• Set task: Your task is to transcribe the data in full.

• Source material:

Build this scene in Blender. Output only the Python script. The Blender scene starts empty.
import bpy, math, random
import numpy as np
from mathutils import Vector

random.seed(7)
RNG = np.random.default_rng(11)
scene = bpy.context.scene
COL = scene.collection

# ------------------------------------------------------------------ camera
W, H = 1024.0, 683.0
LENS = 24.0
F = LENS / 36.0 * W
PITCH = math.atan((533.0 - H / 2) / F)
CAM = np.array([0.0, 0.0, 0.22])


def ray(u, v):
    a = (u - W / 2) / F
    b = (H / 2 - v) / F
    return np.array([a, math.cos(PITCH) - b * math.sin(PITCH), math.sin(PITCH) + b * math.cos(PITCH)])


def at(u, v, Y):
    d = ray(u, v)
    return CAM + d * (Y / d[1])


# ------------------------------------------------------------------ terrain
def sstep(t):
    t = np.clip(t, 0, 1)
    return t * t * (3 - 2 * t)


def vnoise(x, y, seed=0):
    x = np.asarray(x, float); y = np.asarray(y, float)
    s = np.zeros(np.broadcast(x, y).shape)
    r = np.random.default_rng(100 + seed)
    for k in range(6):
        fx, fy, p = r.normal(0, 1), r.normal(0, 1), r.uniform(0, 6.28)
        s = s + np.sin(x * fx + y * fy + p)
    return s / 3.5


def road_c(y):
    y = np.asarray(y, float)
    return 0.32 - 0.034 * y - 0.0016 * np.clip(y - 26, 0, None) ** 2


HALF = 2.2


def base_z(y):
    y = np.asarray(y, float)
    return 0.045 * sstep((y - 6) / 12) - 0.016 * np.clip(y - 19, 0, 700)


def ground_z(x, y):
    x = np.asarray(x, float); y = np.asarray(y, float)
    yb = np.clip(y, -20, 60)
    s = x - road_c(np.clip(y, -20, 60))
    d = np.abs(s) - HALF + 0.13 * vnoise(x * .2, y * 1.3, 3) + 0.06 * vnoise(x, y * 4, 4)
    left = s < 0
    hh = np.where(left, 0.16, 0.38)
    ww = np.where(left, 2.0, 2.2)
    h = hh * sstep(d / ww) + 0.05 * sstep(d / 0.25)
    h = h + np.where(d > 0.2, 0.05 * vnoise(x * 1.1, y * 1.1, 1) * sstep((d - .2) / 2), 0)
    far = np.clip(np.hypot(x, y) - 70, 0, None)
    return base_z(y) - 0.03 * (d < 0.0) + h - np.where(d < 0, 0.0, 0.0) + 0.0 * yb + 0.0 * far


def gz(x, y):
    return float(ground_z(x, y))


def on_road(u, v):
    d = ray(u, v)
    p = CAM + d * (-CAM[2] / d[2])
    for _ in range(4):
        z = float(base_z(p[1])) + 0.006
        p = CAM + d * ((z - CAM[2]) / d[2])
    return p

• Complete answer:
Build this scene in Blender. Output only the Python script. The Blender scene starts empty.
import bpy, math, random
import numpy as np
from mathutils import Vector

random.seed(7)
RNG = np.random.default_rng(11)
scene = bpy.context.scene
COL = scene.collection

# ------------------------------------------------------------------ camera
W, H = 1024.0, 683.0
LENS = 24.0
F = LENS / 36.0 * W
PITCH = math.atan((533.0 - H / 2) / F)
CAM = np.array([0.0, 0.0, 0.22])


def ray(u, v):
    a = (u - W / 2) / F
    b = (H / 2 - v) / F
    return np.array([a, math.cos(PITCH) - b * math.sin(PITCH), math.sin(PITCH) + b * math.cos(PITCH)])


def at(u, v, Y):
    d = ray(u, v)
    return CAM + d * (Y / d[1])


# ------------------------------------------------------------------ terrain
def sstep(t):
    t = np.clip(t, 0, 1)
    return t * t * (3 - 2 * t)


def vnoise(x, y, seed=0):
    x = np.asarray(x, float); y = np.asarray(y, float)
    s = np.zeros(np.broadcast(x, y).shape)
    r = np.random.default_rng(100 + seed)
    for k in range(6):
        fx, fy, p = r.normal(0, 1), r.normal(0, 1), r.uniform(0, 6.28)
        s = s + np.sin(x * fx + y * fy + p)
    return s / 3.5


def road_c(y):
    y = np.asarray(y, float)
    return 0.32 - 0.034 * y - 0.0016 * np.clip(y - 26, 0, None) ** 2


HALF = 2.2


def base_z(y):
    y = np.asarray(y, float)
    return 0.045 * sstep((y - 6) / 12) - 0.016 * np.clip(y - 19, 0, 700)


def ground_z(x, y):
    x = np.asarray(x, float); y = np.asarray(y, float)
    yb = np.clip(y, -20, 60)
    s = x - road_c(np.clip(y, -20, 60))
    d = np.abs(s) - HALF + 0.13 * vnoise(x * .2, y * 1.3, 3) + 0.06 * vnoise(x, y * 4, 4)
    left = s < 0
    hh = np.where(left, 0.16, 0.38)
    ww = np.where(left, 2.0, 2.2)
    h = hh * sstep(d / ww) + 0.05 * sstep(d / 0.25)
    h = h + np.where(d > 0.2, 0.05 * vnoise(x * 1.1, y * 1.1, 1) * sstep((d - .2) / 2), 0)
    far = np.clip(np.hypot(x, y) - 70, 0, None)
    return base_z(y) - 0.03 * (d < 0.0) + h - np.where(d < 0, 0.0, 0.0) + 0.0 * yb + 0.0 * far


def gz(x, y):
    return float(ground_z(x, y))


def on_road(u, v):
    d = ray(u, v)
    p = CAM + d * (-CAM[2] / d[2])
    for _ in range(4):
        z = float(base_z(p[1])) + 0.006
        p = CAM + d * ((z - CAM[2]) / d[2])
    return p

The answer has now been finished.